Chciałbym na koniec zapytać również o perspektywy dialogu chrześcijańskiego w naszym kraju. Jakie widzi Ksiądz Biskup szanse pogłębienia i gdzie dostrzega możliwości jego osłabienia?
Myślę, że nie ma już odwrotu od dialogu miedzy chrześcijanami. Tylko w ten sposób możemy wydawać dobre świadectwo o Chrystusie, tylko w ten sposób możemy stać się wykonawcami Jego arcykapłańskiej modlitwy: Aby wszyscy byli jedno. Nikt z nas nie myśli ani nie dąży do instytucjonalnej jedności Kościoła, pragniemy być w duchowej jedności i łączności. W sprawach zasadniczych: jedność, w sprawach drugorzędnych: wolność, a we wszystkim: miłość. Jeśli tej nie zabraknie, dialog nie będzie osłabiony.
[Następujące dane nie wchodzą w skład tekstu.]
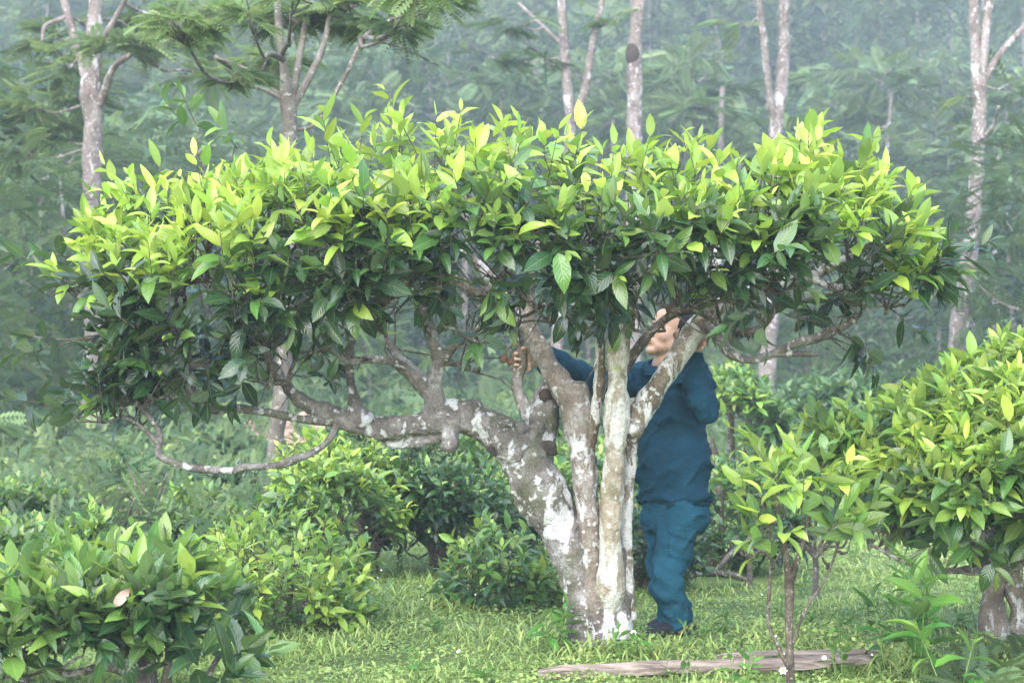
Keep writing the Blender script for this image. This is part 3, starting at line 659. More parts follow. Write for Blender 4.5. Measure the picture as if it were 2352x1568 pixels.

Z drugiej zaś strony musimy mieć świadomość, że dialog tworzą ludzie i od ich przekonania i zaangażowania zależeć będzie przyszłość ruchu ekumenicznego. Z radością należy stwierdzić, że mamy coraz więcej entuzjastów ruchu ekumenicznego, stąd perspektywa dialogu chrześcijańskiego w naszym kraju jest na dobrej drodze. Zwierzchnik Kościoła Ewangelickiego w Polsce, w latach 1960-1975, śp. biskup Andrzej Wantuła, przyszłość ekumenizmu definiował obrazem rodziny chrześcijańskiej: W przyszłości Kościoły będą stanowiły rodzinę chrześcijańską, w której każdy człowiek jest i pozostaje sobą, żyje własnym życiem, lecz żyje nie sam, ale wśród braci i wykonuje wspólnie z innymi pewne zadania wynikające z przynależności do rodziny, jest świadomy wspólnej przynależności rodzinnej. W rodzinie wszak członkowie różnie się ubierają, różne miewają upodobania, różne nawet przekonania w niejednej sprawie. Odmienne też stanowią typy i charaktery, a jednak pozostają i czują się członkami jednej rodziny. W tej różnorodności stanowią oni zwartą jedność. Ta jedność w różnorodności oparta na wspólnie uznawanych zasadach i wartościach przyświeca ekumenicznym budowniczym zjednoczenia chrześcijaństwa. Nie chodzi więc o jednolitość, lecz o jedność braci i sióstr wyznających jednego Pana, służących Mu gorliwie i miłujących się wzajemnie. Chrześcijanie będą stanowili jeden naród Jezusa Chrystusa, żyjący wprawdzie w osobnych domach, a jednak stanowiący jedność. Różne członki, ale razem Ciało Chrystusowe.
I tego powinniśmy sobie wszyscy życzyć.

Dziękuję Księdzu Biskupowi za rozmowę.